Michael Krebber

Galerie Christian Nagel

This show is a trailer of sorts offering glimpses of Michael Krebber’s cosmos where he operates as a “veteran nay-sayer,” a worker and a producer of “negative exhibitions,” starting out as usual with his own pleasure as initial impulse.

Just as the Situationists wanted to remain professional amateurs, Krebber skillfully develops methods of being an artist, but not a professional one. This is confirmed by a plethora of documents from his life without work but also without boredom. Thus, the walls are covered with things—for instance, an article from the German newspaper, Frankfurter Allgemeine Zeitung, the title of which reads: “Is Anything Good Just Because It’s New?” A photo shows James Lee Byars and the 19-year-old Krebber (today he is 36), when he was a student of Georg Baselitz; another presents Markus Lüpertz, during his artist-as-dandy period. A collage of shreds from the Votez Rimbaud newspaper is also included. A letter from the Galerie Nagel to the artist/art critic Ronald Jones was returned, and here it is wedged behind glass. On the windowsill, instead of the artist’s curriculum vitae, Eugenie Tsai’s interview with Dan Graham about Robert Smithson is presented. The text contains all sorts of phrases that could be applied to Krebber, for instance: “As a mannerist, he liked these about-faces,” or “He liked people who were artists but hadn’t gone to college.” Four more glass cases are filled to the brim with material to be sifted through and viewed.
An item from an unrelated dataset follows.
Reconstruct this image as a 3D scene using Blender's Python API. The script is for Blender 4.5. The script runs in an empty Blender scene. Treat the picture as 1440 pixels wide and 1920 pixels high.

Roving questions, roving answers, books and catalogues: Lionel Trilling’s The End of Sincerity; Daniel Buren’s It Paints; a compact heap of Graham catalogues; Albert Oehlen’s Live Money and Lino Cuts; Antonius Höckelmann’s catalogue, which Krebber previously used as the model for his own small first catalogue; Mayo Thompson’s manuscript Vitrinization; Martin Prinzhorn on Heimo Zobernig; a copy of Titian’s Adam and Eve; and an illustration of Lautréamont along with sketches by Baselitz. Krebber has remarked that: “I’ve never really had any method except not having a method, which looks like a method,” and his own subjective pleasure is the only yardstick with which to measure his practice. Along with the other material, the final glass case contains a small slip of paper with the typed remark: “Authority is the colonel of art.” The artist makes us read this accumulation of material. Doubling, multiplying his own voice through those of other artists and historical figures, Krebber remarked in a recent interview: “I have learned that aesthetics and morality have nothing to do with one another. . . . I don’t know whether I’ve got a moral eye; that’s an external issue. . . . I’m in painting, although very far from it. . . . One painter copies another painter’s painting very precisely but puts an ‘orange skin’ on everything or makes one more orange skin. And paints this parrot. That is a favorite subject. The parrot is my favorite subject. . . .The parrot qua parrot. . . .”

The opening of the exhibition was both original and imitative. Consistent with the display of material in simple wooden cases on a rather rough wooden floor. We said, “Krebbersek,” (Krebberish) the scenario. And if his name has been turned into an adjective, then we too are imitators of speech, hence, according to Krebber, artists. So he consecrated himself. Gratis! This exhibition and its review are a trailer that blurs the lines between trailer and feature.

Jutta Koether

Translated from the German by Joachim Neugroschel.